The Differences between Project, Program, and Portfolio Management

To the layperson, it may seem like splitting hairs when considering program management vs. project management vs. portfolio management. While terms are often used interchangeably, and while they share some similarities, they are quite different in their contribution to the enterprise. Follow this article to make the blurred line between the three Ps clear.

Project Management

What is Project Management?

According to the Project Management Institute (PMI), a project is a “temporary endeavor, with a finite start and end, taken by an organization to create a unique product, service, or result.” Regardless of size or scope, project management is the discipline of using principles and procedures to manage a project from inception through the delivery of an outcome, such as an application, event, product, or service. 

What Does a Project Manager Do?

In the broadest sense, project managers (PMs) are responsible for project execution and balancing the scope of work while ensuring it is on time, on budget, and within scope. They share responsibilities across what’s commonly referred to as the “project life cycle,” which consists of five phases, as follows:

  1. Initiating – Defining the main project objectives, purpose, stakeholders, and scope.
  2. Planning – Working with key stakeholders to create an integrated project plan focused on attaining the outlined goals.
  3. Executing – Completing the work that has been identified in the project plan in order to reach the goals of the project.
  4. Monitoring and Controlling – Monitoring the progress of a project, managing budget, and comparing actual performance against planned one.
  5. Closing – Ensuring all activities necessary to achieve the final result are completed.

 

Program Management

What is Program Management?

In the words of the Project Management Institute (PMI), a program is a “group of related projects managed in a coordinated manner to obtain benefits not available from managing them individually.” As a project, a program is temporary, so when the related projects are complete, the program is complete.

The projects within a program are a roll-up of related projects. They may be separate or assigned to different teams, but they all aim to achieve outcomes tied to the same strategic objective. Effective program management aims to empower strategic execution by organizing people and teams across departments to work together to enable the enterprise to prioritize and fund the programs that drive the most value.

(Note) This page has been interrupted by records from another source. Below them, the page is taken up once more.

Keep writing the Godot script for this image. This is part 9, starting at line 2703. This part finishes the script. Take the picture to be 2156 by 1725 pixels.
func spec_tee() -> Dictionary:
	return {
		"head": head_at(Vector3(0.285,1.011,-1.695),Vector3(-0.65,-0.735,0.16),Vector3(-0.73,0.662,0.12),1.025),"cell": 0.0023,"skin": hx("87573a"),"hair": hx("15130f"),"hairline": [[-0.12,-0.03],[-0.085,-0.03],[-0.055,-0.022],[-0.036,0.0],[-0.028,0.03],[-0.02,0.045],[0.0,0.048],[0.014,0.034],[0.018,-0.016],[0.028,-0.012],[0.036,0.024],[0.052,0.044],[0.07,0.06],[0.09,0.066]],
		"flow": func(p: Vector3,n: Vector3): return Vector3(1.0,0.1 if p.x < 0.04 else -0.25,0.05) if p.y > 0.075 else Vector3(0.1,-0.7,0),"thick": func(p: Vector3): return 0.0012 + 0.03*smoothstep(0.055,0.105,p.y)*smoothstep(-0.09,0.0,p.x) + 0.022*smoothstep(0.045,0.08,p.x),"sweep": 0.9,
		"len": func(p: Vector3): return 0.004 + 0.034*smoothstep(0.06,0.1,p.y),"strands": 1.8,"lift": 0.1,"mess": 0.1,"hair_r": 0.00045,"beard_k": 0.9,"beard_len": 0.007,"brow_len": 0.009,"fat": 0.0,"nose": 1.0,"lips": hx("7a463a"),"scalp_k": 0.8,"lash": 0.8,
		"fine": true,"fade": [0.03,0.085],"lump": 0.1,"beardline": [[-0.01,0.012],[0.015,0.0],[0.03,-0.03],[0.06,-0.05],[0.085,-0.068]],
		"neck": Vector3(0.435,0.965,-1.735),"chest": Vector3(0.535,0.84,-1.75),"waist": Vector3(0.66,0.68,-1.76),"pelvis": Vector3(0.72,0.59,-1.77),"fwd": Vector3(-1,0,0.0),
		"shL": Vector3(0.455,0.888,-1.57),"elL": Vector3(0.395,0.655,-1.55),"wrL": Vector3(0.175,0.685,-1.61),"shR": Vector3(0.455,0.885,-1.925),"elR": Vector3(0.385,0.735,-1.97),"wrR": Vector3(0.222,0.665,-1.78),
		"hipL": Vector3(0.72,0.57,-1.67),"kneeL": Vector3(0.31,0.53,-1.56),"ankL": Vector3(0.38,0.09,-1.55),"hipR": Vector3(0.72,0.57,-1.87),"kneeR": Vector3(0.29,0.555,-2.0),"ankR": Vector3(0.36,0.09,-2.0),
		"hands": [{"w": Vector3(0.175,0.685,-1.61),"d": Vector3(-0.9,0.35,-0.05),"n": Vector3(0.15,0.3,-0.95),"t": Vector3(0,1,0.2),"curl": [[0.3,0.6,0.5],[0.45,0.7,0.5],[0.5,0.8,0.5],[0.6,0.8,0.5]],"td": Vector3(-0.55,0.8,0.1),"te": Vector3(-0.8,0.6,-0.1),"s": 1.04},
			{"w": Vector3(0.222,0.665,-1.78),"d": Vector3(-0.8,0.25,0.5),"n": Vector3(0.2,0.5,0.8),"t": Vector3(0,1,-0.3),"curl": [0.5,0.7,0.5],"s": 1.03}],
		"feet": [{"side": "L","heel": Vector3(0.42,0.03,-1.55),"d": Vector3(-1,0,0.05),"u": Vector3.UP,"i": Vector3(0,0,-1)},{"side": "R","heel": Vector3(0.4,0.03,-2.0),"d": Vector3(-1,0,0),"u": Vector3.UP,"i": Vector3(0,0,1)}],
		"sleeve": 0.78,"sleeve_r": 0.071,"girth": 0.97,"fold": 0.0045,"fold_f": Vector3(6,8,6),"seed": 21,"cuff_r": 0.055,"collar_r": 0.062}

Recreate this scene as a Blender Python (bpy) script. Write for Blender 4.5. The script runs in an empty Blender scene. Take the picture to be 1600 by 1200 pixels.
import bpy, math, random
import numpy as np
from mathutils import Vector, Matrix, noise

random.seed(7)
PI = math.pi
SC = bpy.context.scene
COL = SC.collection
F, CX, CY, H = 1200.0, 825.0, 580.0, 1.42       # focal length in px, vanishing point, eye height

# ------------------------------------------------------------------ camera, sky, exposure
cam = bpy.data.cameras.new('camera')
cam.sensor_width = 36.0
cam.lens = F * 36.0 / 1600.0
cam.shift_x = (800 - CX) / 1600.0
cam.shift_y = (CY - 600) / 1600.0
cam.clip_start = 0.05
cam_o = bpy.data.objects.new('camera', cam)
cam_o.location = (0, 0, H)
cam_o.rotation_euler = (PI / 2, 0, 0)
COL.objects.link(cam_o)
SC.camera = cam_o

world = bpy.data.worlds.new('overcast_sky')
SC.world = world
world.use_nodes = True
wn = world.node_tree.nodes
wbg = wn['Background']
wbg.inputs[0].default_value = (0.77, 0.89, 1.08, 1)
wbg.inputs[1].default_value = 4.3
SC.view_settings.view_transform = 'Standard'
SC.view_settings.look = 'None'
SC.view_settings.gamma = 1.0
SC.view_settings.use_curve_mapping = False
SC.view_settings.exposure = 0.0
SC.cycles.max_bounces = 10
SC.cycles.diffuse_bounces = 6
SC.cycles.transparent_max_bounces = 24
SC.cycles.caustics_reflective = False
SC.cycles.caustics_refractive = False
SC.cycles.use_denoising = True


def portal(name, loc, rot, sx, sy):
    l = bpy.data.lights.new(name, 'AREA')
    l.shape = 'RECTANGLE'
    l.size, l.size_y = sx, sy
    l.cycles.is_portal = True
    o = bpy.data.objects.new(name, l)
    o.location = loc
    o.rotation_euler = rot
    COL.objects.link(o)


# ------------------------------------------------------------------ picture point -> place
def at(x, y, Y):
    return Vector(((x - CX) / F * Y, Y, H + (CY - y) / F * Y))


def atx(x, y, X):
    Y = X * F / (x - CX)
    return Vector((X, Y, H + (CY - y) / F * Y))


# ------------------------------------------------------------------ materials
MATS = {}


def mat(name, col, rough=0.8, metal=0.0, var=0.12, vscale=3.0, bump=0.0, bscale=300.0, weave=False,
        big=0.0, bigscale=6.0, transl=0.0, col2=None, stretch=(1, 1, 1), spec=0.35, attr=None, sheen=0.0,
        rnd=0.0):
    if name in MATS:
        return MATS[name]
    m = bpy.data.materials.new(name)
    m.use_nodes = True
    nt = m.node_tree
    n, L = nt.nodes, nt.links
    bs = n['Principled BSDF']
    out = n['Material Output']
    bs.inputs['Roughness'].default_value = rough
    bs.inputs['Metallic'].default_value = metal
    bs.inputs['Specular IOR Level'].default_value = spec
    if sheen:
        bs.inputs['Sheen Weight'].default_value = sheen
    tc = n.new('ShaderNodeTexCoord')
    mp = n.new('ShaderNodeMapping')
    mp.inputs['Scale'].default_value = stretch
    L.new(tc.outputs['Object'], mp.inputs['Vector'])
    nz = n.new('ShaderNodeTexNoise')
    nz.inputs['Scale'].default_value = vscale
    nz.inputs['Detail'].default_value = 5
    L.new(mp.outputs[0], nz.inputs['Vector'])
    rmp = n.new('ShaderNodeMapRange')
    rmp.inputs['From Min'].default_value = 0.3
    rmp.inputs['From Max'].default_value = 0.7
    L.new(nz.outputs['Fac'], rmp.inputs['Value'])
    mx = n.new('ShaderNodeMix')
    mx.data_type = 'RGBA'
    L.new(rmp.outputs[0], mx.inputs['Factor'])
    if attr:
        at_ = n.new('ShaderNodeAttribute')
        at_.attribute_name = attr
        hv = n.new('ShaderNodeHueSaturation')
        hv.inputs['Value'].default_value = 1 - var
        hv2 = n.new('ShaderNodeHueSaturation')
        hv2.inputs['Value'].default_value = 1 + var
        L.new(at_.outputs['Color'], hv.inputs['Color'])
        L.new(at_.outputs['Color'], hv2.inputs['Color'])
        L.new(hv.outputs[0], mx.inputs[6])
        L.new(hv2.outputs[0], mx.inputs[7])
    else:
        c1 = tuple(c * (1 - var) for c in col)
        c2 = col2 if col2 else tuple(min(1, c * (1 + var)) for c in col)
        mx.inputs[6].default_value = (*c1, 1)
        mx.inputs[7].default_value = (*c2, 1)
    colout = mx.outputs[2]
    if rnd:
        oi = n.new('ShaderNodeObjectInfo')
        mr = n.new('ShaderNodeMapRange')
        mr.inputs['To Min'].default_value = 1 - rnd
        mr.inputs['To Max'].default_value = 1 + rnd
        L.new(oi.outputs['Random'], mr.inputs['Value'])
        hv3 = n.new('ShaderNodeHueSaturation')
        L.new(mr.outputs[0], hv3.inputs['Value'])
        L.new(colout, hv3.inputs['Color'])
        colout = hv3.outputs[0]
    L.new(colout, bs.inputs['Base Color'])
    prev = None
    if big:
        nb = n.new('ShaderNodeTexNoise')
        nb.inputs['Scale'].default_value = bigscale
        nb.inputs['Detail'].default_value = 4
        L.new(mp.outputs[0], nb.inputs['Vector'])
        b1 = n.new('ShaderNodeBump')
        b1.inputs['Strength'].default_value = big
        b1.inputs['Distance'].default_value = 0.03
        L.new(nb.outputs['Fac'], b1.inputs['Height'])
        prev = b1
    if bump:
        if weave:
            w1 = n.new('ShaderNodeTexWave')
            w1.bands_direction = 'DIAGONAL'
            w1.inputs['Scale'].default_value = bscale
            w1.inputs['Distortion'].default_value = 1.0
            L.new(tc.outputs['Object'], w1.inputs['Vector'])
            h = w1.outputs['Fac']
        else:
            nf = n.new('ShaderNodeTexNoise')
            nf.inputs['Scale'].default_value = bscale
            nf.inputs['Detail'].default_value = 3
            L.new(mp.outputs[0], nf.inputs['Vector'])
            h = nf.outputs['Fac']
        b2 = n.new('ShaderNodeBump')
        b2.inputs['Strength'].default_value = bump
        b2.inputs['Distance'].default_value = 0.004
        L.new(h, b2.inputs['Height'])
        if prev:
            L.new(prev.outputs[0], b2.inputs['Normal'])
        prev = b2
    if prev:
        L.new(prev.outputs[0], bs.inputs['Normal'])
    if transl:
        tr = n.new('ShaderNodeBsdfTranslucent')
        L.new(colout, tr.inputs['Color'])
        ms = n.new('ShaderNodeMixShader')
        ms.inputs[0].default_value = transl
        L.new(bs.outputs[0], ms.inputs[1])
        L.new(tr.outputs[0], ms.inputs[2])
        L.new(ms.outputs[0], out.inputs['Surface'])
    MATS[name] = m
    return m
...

What Does a Program Manager Do?

The role of the program manager varies depending on the organization. Generally speaking, program managers do not just micromanage the projects involved; they help ensure that the right work is moving between the right projects at the right points in time. With each project has its own project manager, the program manager focuses, throughout the program, on the business benefits, starting very early at its inception by:

  • Looking at what benefits can be realized and then making that happen.
  • Overseeing the dependencies between projects and creating program-level plans.
  • Prioritizing and budgeting initiatives and ensuring resource capacity and availability.
  • Defining a cross-organizational roadmap and ensuring program-level goals are achieved.

 

Portfolio Management

What is Project Portfolio Management?

Project Management Institute (PMI) says that portfolio management is “the centralized management of a collection of projects and programs to bridge the gap between strategy and implementation, and achieve strategic objectives.” It is the analysis and optimization of the costs, resources, technologies and processes for all the projects within a portfolio; it highlights questions like:

  • Do I have the necessary resources and budgets to initiate a new project?
  • Are there other projects that can be modeled?
  • Are there any current projects that may interfere with this new project?
  • Do we need to adjust stakeholder expectations?
  • Does this project align with our enterprise objectives?

An organization may have one portfolio, which would then consist of all projects, programs, and operational work within the company. It may also establish several portfolios for project selection and ongoing investment decisions.

What Does a Project Portfolio Manager Do?

Within organizations, the reality is often that resources are limited, whether it’s fund, people, space, or equipment. Based on the organization’s strategy, there are several projects and programs that could be done; and here comes the role of the portfolio manager to select the right ones. Their duties include evaluating all project performances, investigating ways that these projects could be improved and examining each project’s contribution to the company’s overall objectives. Successful portfolio management gives organizations and managers the ability to see the big picture, as follows:

  • Executives – know what project managers to reach
  • Project Managers – easy access to team members
  • Team Members – improved communication with leadership and other teammates
  • Stakeholders – kept in the loop with reliable and consistent feedback

 

Project Vs. Program Vs. Portfolio

Put another way, projects fit within larger programs, which themselves fit within portfolios. A program is a group of projects that are similar or related to one another. On the other hand, projects and/or programs within a portfolio may be related or unrelated to one another. While a project is temporary and unique, portfolios are ongoing initiatives that span across years of existence and involve strategic and cohesive objectives.

The integrated program, portfolio, and project management require a consistent organizational management structure addressing all three domains. While it is essential that all understand the roles that each other plays in bringing about the successful completion of a strategic goal, the management of these domains should remain separate and complementary at the same time.